Даже при отсутствии в законах Российской империи самых серьезных наказаний за конокрадство это криминальное ремесло было смертельно опасным. Сплошь и рядом жители сел и деревень, пострадавшие от угонщиков, поймав таких преступников, расправлялись с ними, не дожидаясь действий полиции.

«Хорошо знает конокрад свою участь, если попадется в руки погони, тогда будет много и долго подвергаться побоям и пыткам и в конце концов убит».

Иногда практиковались методы общественного порицания: пойманного «коневого татя» мазали дегтем, надевали на шею хомут и в столь неприглядном виде водили по селу, причем каждый житель мог подойти к преступнику, плюнуть в него и обругать последними словами.

В Поволжье некоторые районы, населенные тогда этническими немцами, угонщики лошадей обходили стороной. Объяснение этому находим у одного из современников: «Немцы-колонисты устраивали над конокрадами самосуды... Немцы весьма редко выпустят конокрада живым, они его убивают и тут же закапывают в землю. Конокрад исчезает бесследно».

Случаи угонов паровозов на железных дорогах Российской империи были отнюдь не единичными.

Паровоз на цепи

Куда более экзотичным по сравнению с воровством лошадей выглядит другой вид незаконного завладения транспортным средством в дореволюционной России. Специалист по истории отечественного транспорта Михаил Егоров рассказал корреспонденту «МК» о случаях угонов паровозов. Описания некоторых инцидентов он обнаружил, изучая старые ведомственные архивы.

— В начале прошлого века число подобных преступлений на российских железных дорогах так увеличилось, что стало одной из самых острых проблем для руководства Министерства путей сообщения, — рассказывает Михаил. — Проблема угона паровозов и способы борьбы с этим явлением рассматривались на заседаниях 25-го совещательного съезда инженеров службы подвижного состава и тяги, проходившего в июле 1907-го. Пункт «О мерах, которые признавалось бы целесообразным рекомендовать в предупреждение ухода или угона паровозов без должного надзора» был внесен в программу съезда по предложению управления железных дорог МПС.

Предварительно бюро съезда обратилось к путейскому руководству с вопросами: были ли на дороге случаи ухода или угона паровозов, при каких обстоятельствах? Какие меры против этого принимаются на дороге и какие желательно было бы принять?
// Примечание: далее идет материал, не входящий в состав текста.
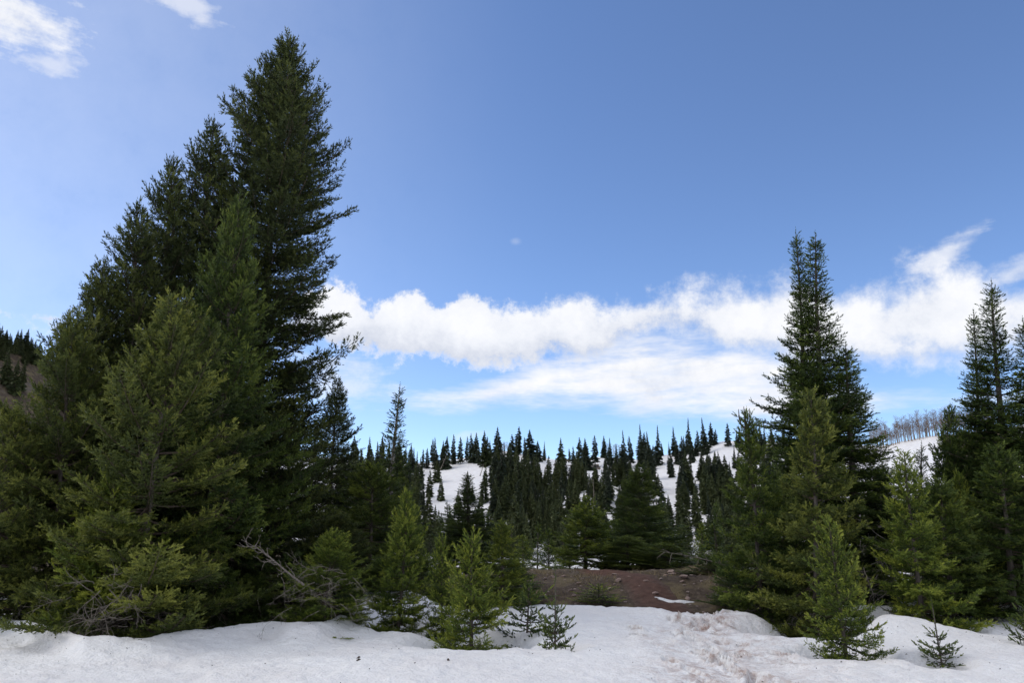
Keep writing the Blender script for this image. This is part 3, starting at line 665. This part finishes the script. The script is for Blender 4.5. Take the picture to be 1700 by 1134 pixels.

Из 31 железной дороги, существовавшей в то время, более половины прислали ответы. Изучая эти сообщения, удалось узнать подробнее о некоторых из столь удивительных на первый взгляд ЧП.

— Для чего вообще нужно угонять паровоз? Ведь это же не автомобиль, не лошадь. Никому не продашь и не подаришь…

— Обстоятельства подобных ЧП самые разные. Для начала можно упомянуть, например, случай, имевший место около 120 лет назад на Киево-Полтавской железной дороге. В один из дней пассажиры и работники станций, расположенных на участке Лубны — Миргород, имели возможность видеть летящий на всех парах паровоз, по будке которого металась какая-то фигура в черной одежде с развевающимися длинными волосами. Остановился этот локомотив лишь в нескольких верстах от Миргорода, когда в его котле кончилась вода. Угонщиком оказался... сельский священник. Прогуливаясь по платформе станции Лубны, он обратил внимание на стоящий под парами у перрона одиночный паровоз, с которого отлучилась бригада. Любознательный батюшка поднялся в будку, все осмотрел и потянул за какую-то ручку, которая по закону подлости оказалась регулятором (элементом управления устройством, обеспечивающим впуск пара из котла в паровую машину. — А.Д.). После этого локомотив двинулся в путь.

Теперь перейдем к сообщениям представителей некоторых железных дорог на упомянутом съезде.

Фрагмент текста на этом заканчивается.